A solicitor was cleared of six counts of money laundering in January of this year, after a judge ruled that a fair trial was impossible due to delays in bringing the prosecution.

According to the judge, the 'undue delay had created incurable prejudice in an examination of the respondent's case'.

The background

The respondent, C, a solicitor and equity partner was the firm's nominated money laundering reporting officer (MLRO) during the time that a client, Amer Munir, had laundered fraudulently obtained money through the firm's client account.

Munir was convicted on six counts and acquitted on five in December 2006, for his role in the money laundering. The jury disagreed on a further three counts.

The prosecution alleged that between September 2001 and 19 March 2004 , C knew or suspected that the purpose of the transactions undertaken by Munir was to acquire, retain, use or control criminal property.

C's professional obligation was to report to the then National Criminal Intelligence Service or other appropriate authorities any suspicious transactions involving the firm's client account.

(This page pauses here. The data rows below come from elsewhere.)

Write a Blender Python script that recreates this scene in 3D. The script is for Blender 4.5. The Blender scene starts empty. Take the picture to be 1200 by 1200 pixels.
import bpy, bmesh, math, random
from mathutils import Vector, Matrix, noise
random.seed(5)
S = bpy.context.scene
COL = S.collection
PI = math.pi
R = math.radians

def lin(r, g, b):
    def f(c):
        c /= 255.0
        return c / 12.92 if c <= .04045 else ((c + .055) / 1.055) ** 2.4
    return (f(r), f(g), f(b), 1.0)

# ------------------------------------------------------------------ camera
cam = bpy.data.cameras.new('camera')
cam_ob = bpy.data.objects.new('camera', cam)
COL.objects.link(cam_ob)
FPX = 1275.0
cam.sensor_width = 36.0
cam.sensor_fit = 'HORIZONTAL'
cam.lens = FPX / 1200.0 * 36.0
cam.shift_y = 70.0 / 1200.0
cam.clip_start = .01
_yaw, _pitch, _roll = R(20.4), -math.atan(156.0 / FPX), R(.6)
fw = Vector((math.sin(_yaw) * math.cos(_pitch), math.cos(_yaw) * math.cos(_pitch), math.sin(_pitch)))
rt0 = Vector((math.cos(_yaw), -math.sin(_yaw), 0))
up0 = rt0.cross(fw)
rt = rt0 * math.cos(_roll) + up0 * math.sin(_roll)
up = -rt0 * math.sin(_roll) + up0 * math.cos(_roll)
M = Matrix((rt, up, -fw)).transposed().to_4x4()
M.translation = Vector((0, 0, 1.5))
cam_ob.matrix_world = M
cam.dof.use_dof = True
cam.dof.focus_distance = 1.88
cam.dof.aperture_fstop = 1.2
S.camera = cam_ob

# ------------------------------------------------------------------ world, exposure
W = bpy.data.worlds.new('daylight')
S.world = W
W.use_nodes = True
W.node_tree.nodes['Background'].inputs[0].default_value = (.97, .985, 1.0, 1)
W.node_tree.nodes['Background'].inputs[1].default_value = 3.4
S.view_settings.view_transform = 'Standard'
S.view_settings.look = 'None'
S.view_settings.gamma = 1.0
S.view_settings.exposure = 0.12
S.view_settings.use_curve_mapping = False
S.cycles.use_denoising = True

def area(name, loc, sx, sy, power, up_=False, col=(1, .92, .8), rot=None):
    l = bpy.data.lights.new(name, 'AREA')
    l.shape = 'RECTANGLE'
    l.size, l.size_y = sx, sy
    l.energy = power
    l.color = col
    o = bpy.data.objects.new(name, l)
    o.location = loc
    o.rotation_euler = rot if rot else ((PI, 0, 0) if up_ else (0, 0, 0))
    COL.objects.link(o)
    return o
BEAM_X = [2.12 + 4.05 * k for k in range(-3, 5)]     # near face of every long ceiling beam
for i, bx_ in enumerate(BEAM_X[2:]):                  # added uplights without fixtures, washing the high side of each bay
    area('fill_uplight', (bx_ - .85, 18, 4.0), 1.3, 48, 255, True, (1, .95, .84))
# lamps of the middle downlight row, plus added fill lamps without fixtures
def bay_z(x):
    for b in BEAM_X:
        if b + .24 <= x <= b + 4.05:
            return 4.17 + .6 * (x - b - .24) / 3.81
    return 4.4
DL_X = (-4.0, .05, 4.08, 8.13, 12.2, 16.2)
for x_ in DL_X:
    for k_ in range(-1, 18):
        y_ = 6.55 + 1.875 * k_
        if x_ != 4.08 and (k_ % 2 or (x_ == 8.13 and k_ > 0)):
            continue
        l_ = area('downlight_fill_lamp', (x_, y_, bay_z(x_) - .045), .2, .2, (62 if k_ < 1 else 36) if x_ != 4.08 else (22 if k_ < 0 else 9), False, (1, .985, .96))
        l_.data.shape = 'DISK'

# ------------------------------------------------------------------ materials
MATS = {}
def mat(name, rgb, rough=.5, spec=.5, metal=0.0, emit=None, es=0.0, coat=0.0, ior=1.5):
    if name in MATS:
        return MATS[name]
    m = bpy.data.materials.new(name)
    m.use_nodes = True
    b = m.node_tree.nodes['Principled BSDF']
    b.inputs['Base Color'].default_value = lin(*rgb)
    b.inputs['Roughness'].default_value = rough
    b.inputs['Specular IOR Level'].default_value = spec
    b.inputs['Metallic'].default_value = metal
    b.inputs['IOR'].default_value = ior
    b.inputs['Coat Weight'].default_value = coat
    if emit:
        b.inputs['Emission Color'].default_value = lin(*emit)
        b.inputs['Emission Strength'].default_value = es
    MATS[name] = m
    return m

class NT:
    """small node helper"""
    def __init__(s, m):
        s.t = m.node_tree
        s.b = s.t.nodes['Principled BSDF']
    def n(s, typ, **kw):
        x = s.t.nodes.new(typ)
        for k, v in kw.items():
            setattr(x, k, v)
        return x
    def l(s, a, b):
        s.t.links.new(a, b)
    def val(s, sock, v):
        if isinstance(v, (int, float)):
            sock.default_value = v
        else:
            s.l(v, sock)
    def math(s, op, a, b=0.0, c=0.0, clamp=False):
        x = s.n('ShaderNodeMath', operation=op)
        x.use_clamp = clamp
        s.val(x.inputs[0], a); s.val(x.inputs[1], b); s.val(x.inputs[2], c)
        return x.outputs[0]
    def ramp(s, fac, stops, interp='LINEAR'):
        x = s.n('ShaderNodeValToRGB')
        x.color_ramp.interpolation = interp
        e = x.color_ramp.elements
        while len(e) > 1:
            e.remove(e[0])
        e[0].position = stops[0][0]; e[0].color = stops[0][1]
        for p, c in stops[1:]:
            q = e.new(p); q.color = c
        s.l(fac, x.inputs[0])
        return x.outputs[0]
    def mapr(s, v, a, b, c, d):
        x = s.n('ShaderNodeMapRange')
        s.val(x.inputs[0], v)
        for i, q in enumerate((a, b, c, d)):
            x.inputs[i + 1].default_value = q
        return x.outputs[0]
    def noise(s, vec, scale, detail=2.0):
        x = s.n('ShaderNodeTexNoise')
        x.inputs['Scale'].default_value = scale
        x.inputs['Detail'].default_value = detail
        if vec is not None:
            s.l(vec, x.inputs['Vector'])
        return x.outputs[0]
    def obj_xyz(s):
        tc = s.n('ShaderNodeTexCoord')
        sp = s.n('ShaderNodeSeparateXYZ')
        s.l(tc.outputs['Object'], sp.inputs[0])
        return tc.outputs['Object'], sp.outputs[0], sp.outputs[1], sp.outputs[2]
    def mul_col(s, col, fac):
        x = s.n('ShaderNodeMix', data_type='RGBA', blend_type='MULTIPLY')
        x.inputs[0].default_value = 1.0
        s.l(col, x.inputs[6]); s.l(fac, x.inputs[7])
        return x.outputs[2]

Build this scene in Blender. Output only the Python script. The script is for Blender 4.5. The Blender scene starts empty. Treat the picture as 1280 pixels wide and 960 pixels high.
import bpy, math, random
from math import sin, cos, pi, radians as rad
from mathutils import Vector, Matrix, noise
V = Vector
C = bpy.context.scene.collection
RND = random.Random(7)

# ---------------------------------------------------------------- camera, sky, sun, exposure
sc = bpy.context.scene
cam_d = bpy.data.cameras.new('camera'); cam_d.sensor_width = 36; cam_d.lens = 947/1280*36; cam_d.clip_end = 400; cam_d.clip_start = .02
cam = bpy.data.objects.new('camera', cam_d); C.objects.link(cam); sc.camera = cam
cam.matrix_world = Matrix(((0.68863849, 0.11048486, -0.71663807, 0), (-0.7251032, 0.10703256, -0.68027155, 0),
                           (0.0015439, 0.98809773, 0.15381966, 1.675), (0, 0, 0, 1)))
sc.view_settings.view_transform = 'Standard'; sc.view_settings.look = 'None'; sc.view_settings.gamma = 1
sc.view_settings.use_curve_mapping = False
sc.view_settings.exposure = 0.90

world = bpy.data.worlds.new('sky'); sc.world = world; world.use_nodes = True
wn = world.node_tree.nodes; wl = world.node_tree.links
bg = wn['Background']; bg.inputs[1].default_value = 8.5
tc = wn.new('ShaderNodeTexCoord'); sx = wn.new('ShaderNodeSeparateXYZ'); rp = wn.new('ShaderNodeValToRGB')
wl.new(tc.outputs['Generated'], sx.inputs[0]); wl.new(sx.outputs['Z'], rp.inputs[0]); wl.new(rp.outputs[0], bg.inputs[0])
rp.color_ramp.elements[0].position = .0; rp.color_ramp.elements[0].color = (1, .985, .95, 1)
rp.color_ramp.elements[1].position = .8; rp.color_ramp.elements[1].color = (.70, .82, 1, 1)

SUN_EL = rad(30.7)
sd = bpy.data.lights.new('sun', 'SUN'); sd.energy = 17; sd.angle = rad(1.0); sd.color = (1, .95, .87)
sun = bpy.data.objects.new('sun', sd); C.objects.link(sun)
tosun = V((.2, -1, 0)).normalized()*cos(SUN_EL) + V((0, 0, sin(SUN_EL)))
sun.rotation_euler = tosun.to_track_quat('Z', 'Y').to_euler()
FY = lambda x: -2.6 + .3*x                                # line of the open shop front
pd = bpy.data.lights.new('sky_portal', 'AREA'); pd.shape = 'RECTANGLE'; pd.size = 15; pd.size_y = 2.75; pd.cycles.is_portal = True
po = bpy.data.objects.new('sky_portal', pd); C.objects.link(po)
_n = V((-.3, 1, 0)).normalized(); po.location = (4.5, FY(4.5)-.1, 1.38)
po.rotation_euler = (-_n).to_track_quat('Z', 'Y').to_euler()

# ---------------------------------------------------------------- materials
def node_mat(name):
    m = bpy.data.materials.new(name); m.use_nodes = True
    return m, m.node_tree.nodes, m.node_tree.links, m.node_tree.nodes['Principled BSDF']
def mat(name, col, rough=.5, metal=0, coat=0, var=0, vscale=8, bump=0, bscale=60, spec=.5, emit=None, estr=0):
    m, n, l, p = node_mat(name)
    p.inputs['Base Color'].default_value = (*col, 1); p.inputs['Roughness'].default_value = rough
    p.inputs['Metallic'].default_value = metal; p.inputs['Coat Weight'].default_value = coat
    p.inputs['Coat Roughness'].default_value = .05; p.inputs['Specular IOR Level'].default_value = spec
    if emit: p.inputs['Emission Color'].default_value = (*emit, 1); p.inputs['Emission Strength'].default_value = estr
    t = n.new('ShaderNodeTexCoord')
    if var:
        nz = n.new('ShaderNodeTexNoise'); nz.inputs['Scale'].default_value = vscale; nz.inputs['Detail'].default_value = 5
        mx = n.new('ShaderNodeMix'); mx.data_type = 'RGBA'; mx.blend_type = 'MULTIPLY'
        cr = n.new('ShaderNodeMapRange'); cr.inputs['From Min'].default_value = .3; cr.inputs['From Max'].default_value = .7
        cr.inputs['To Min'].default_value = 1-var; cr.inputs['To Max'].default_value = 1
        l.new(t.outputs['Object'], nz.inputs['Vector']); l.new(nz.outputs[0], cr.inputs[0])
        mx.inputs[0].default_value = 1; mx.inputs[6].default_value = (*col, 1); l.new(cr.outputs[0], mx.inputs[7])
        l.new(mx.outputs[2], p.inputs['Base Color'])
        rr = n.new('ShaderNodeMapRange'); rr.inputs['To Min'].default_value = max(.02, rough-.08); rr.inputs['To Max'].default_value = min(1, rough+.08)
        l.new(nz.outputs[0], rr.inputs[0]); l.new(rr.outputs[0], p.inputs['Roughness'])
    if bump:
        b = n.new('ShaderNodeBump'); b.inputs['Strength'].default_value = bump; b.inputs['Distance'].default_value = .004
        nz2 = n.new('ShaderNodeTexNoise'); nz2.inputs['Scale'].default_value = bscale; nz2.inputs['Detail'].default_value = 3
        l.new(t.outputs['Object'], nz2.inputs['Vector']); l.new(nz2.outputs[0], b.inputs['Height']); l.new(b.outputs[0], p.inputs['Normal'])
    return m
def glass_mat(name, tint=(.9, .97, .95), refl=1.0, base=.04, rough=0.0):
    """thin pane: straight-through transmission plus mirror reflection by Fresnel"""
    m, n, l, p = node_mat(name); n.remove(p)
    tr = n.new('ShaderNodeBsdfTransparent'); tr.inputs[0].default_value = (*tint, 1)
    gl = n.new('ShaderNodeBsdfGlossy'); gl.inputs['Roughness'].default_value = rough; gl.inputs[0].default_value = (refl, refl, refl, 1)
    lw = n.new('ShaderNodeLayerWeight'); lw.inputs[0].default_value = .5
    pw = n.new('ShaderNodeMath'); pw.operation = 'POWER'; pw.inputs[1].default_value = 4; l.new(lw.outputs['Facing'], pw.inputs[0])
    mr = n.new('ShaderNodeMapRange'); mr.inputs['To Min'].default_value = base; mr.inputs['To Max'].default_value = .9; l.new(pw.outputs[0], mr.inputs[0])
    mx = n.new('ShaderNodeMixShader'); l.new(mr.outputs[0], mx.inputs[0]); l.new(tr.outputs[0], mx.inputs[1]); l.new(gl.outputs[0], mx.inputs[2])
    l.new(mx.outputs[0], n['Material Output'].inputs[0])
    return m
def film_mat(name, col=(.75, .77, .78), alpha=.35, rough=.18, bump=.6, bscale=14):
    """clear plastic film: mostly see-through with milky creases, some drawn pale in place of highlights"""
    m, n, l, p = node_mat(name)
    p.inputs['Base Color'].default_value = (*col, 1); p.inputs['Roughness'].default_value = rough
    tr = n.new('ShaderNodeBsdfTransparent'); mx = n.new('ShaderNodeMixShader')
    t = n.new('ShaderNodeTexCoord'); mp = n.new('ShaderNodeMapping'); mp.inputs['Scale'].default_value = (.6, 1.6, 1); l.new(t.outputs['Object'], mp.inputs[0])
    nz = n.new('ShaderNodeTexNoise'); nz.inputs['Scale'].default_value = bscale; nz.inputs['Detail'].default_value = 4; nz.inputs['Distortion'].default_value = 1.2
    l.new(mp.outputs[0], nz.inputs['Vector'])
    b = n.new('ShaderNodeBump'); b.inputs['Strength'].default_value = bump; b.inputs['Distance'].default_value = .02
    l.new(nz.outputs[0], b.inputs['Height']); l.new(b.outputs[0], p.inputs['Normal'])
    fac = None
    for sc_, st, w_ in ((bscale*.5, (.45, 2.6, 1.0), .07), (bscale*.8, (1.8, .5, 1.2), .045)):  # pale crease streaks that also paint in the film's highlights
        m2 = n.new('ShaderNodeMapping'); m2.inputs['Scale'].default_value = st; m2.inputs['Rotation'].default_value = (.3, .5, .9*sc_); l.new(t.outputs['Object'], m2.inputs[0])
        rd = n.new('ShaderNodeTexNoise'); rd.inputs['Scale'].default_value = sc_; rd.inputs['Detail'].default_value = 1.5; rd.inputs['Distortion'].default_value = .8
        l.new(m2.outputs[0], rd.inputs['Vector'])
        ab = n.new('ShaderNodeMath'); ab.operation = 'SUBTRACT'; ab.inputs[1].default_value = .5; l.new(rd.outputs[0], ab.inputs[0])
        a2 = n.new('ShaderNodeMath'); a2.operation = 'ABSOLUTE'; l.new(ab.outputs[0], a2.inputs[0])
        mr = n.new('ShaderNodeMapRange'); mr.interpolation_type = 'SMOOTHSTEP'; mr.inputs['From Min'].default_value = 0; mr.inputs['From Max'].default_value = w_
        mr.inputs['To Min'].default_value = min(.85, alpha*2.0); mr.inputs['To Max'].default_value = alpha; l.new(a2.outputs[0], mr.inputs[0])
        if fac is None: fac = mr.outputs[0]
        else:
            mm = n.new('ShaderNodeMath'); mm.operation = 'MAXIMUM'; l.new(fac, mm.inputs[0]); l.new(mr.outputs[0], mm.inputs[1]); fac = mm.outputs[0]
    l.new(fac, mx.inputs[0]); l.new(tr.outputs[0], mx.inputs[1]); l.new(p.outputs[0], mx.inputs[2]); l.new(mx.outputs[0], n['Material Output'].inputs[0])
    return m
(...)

No such reports were made by C during the period 2001 to 2004.

C was arrested and interviewed on 29 April 2004 . He gave full answers to the questions put based upon documentary evidence obtained in the course of the enquiry. A second interview took place on 18 January 2005 after which C was released without charge.

No further steps were taken in the prosecution of C until January 2008 when he was summonsed for alleged money laundering offences.

What the prosecution had to prove

In the case against C, the court confirmed that the prosecution would have to prove:

  • the monies passing through the client account were in fact Munir's proceeds of crime;
  • that C was involved in the arrangements and transactions alleged; and
  • that at the time C knew or suspected that their purpose was to acquire, retain, use or control criminal property by or on behalf of Munir.

The prosecution would be able to rely on Munir's convictions for some of the charges against C. However, in relation to the transactions where Munir had been acquitted or the jury had been unable to reach a verdict, they would have to prove the fact that the funds were the proceeds of crime.

During the hearing, the recollections of the employees and members of C's firm as to the fact and degree of C's participation were at issue. C also claimed he was unsure of the detail surrounding the transactions in which he was implicated.

The court held that the case could not depend wholly on documents since no single document referred to the deals in question conclusively. While inferences could be drawn from some documents about C's involvement and the level of knowledge or suspicion he had, there were a number of other factors to undermine the strength of this evidence. These included the fact that:

  1. there were at least two other people in the firm with connections to Munir quite apart from the defendant, who could have dealt with the transactions and not given C all of the relevant information; and
  2. two bank managers had provided written references for Munir recommending him as a client, which the jury may have considered relevant in deciding whether C was complicit in the fraud or duped.

The Finding

The court agreed with the trial judge's ruling, that because the case depended on the recollection of individual witnesses of events up to eight years previously, for these critical issues, a fair trial was not possible.

The undue delay had created incurable prejudice in an examination of the respondent's case and to proceed would be an abuse of the process of the court. The prosecution was refused leave to appeal the trial judge's ruling.